HC Deb 25 January 1886 vol 302 cc307-8

asked, Whether attention has been drawn to the failures of telegraph and telephone wires used overhead in the Metropolis during the recent snowstorm, and to the accidents which have been occasioned thereby; whether a Return of these failures and these accidents will be prepared and presented to the House; and, whether any steps will be taken to prevent this constantly increasing danger to all persons using the streets of the Metropolis?

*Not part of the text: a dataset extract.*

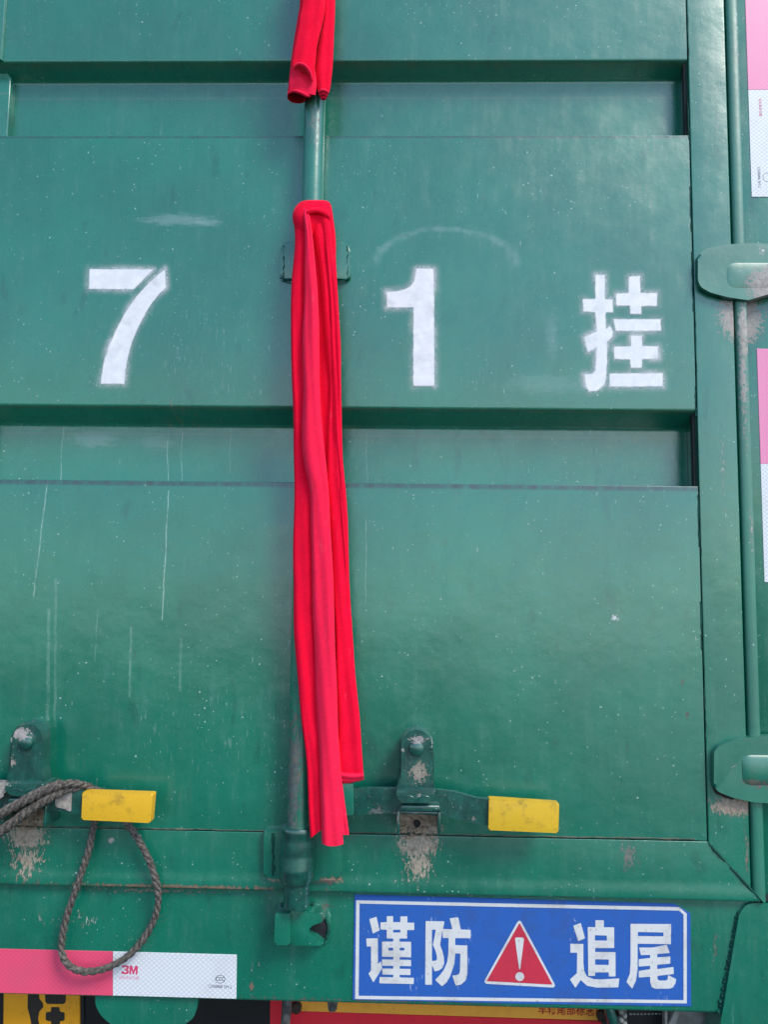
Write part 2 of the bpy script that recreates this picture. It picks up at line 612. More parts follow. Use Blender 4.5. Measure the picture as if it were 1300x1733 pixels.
MAT['hinge'] = green_paint('green_hinge_paint', False, (
    (1300, 486, 44, 32, .05, (.40, .36, .33), 'n'), (1285, 430, 14, 18, .7, (.6, .62, .62), 'n'), (1270, 1300, 50, 50, 1.15, (.4, .42, .4), 's'), (1235, 1295, 34, 30, 1.05, (.3, .38, .34), 'n'), (1200, 460, 30, 50, 1.1, (.3, .42, .38), 's'), (1280, 1322, 50, 16, .6, (.12, .13, .10), 's')), dull=.12)
MAT['latch'] = green_paint('green_latch_paint', False, (
    (708, 1292, 24, 26, .45, (.32, .27, .21), 'n'), (706, 1325, 18, 9, .8, (.45, .42, .36), 'n'), (45, 1276, 16, 18, .4, (.40, .34, .28), 'n'), (62, 1229, 26, 12, .25, (.42, .38, .35), 'n'), (706, 1238, 22, 8, .4, (.35, .32, .3), 'n'),
    (48, 1310, 26, 10, .75, (.45, .45, .4), 'n'), (730, 1250, 8, 14, .75, (.5, .55, .5), 'n'), (682, 1256, 8, 14, .8, (.4, .42, .38), 'n'), (32, 1246, 10, 8, .6, (.45, .5, .46), 'n'), (700, 1360, 60, 8, .9, (.25, .28, .24), 'n'), (640, 1360, 50, 26, .8, (.13, .14, .13), 'n'), (668, 1372, 9, 16, .3, (.34, .22, .2), 'n'), (795, 1372, 40, 18, .95, (.26, .25, .22), 'n')), True)
MAT['rod'] = green_paint('scuffed_rod_paint', False, (
    (502, 1300, 30, 210, .55, (.085, .115, .108), 's'), (536, 230, 24, 100, .75, (.11, .20, .18), 's'), (505, 1412, 40, 8, .7, (.25, .24, .22), 'n'), (510, 1540, 60, 16, .75, (.14, .14, .12), 'n')))


def simple(name, col, rough=.5, metal=0, var=.25, scale=40, bump=0.0, col2=None, spec=.5, stretch=None):
    n = NT(name)
    f = n.noise(scale, 4, .6, stretch=stretch)
    c2 = col2 or tuple(k * (1 - var) for k in col)
    c = n.mix(n.step(f, .3, .7), c2, col)
    n.set(Base_Color=c, Roughness=n.m('MULTIPLY_ADD', f, .25, max(rough - .12, .02)), Metallic=metal)
    n.bsdf.inputs['Specular IOR Level'].default_value = spec
    if bump:
        n.set(Normal=n.bump(n.noise(scale * 5, 3, .6), bump, .001))
    return n.mat


MAT['dark'] = simple('grimy_black_metal', (.008, .009, .011), .6, var=.5)
MAT['gap'] = simple('dark_gap_fill', (.012, .02, .018), .7)
MAT['caulk'] = simple('dirty_tan_sealant', (.13, .13, .085), .8, col2=(.02, .07, .05), scale=90)
MAT['rust'] = simple('dried_mud_and_rust', (.44, .34, .24), .9, col2=(.18, .12, .08), scale=160, bump=.5)
MAT['bare'] = simple('scuffed_bare_metal', (.42, .38, .34), .6, col2=(.16, .14, .12), scale=120, bump=.3)
MAT['weld'] = simple('dull_painted_weld', (.006, .085, .06), .75, col2=(.01, .05, .04), scale=200, bump=.2, spec=.2)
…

My attention has been drawn to the failure of telegraph wires during the recent snow- storm; and I am glad to be able to state, in reply to the Question of the hon. Member, that no case of accident to any human being has been caused by the wires belonging to the Post Office. A large proportion of the overhead wires in the Metropolis do not belong to the Post Office; and the Department has no means, therefore, of furnishing the Return asked for. The policy of the Post Office for many years past has been to substitute underground for overhead wires in London, and also in other large cities, wherever the extra expense involved could be justified; and since my appointment I have given renewed instructions on this point. I may add that the mileage of postal telegraph wires in the Metropolis on the 31st of December was 9,832 miles, of which 9,005 miles, or about 11–12ths, were underground wires. In the Eastern Central and Western Central postal districts, which comprise the half of the Metropolis, there were only 44 miles of overhead wires the property of the Department. As the House is aware, a Select Committee was appointed last Session to consider the law relating to the control over telephone, telegraph, and other wires, and made a Report; but it has not been considered desirable to take action in the direction of the course recommended in that Report.